Long may it continue.

As for the Minister of Religious Affairs:

she referred to “our Lord” and openly prayed with us. She articulated a hope for partnerships between the government and churches to attack Cuba’s social ills.

Martins observed that the tables with regard to faith are now turned in Cuba and the United States:

Religious practice was stigmatized and marginalized. Now, five decades later, this is the trend in American society, though it’s rolling out at a rather more deliberate pace … So, as American Christianity continues to enter a bit of a winter season, my visit to Cuba gives me hope that spring will indeed come. Not in my lifetime, most likely, but it will come.

Bishop Delgado

The Anglican Church of Canada website has an interesting profile of the Right Revd Griselda Delgado del Carpio, one of the first two women ordained in the country and the first woman bishop in Latin America.

Delgado is originally from Bolivia. In her student days, she was quite the political activist. For that reason, she emigrated to Cuba, accompanied by her mother and her young daughter. Once there, she later married a Cuban. She and her husband Geraldo have two children of their own.

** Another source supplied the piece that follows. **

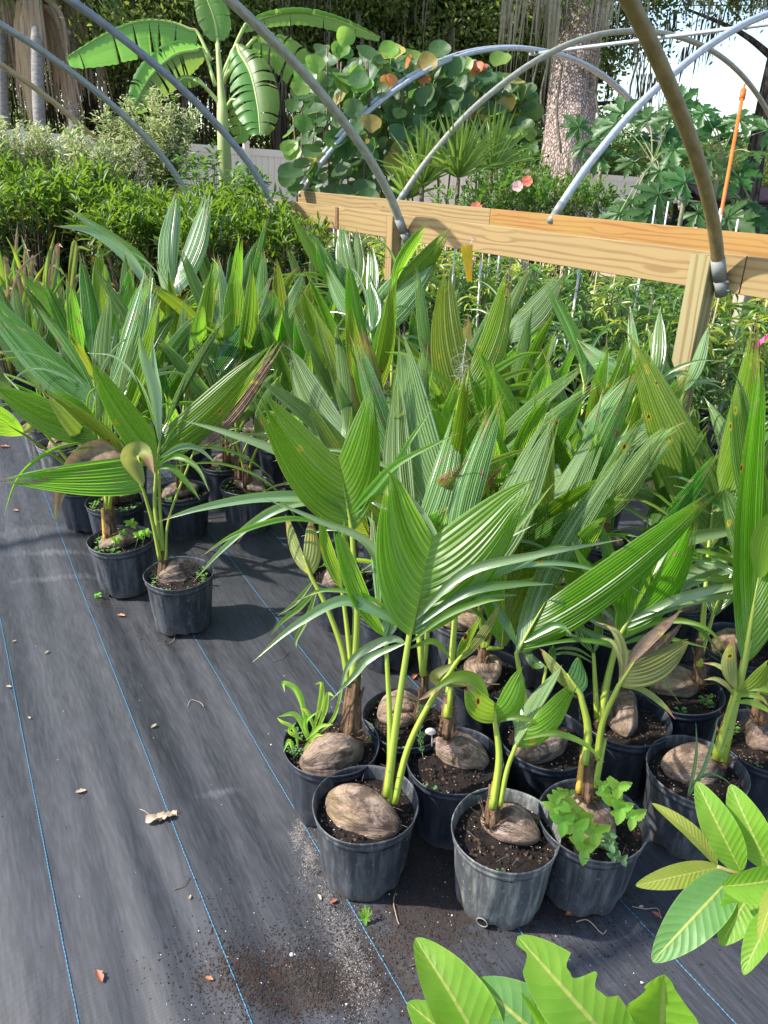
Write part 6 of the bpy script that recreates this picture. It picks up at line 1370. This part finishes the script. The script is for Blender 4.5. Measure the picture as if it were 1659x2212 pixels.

When she first arrived in Cuba, she did a lot of soul searching. Eventually, she entered the Matanzas Evangelical Theological Seminary. At the time, religious practice was frowned on and the seminary numbers reflected that state of affairs. The ratio of faculty to students was practically 1:1. Delgado was ordained in 1986.

Although church finances are an ongoing problem, largely because of Cuba’s economic insecurity:

In recent years, there has been a sense that the IEC and other Cuban churches are growing in both membership and national influence …

Bishop Delgado has a vision for the role the church can play in this shifting Cuban culture. “Up until now the church has seemed invisible to society,” she said. “In Cuba, all people have education, all have professions, but the people are lacking values. The church is a place to bring people together, to give them identity and dignity.”

Let us pray for the continuous growth of the Church in Cuba.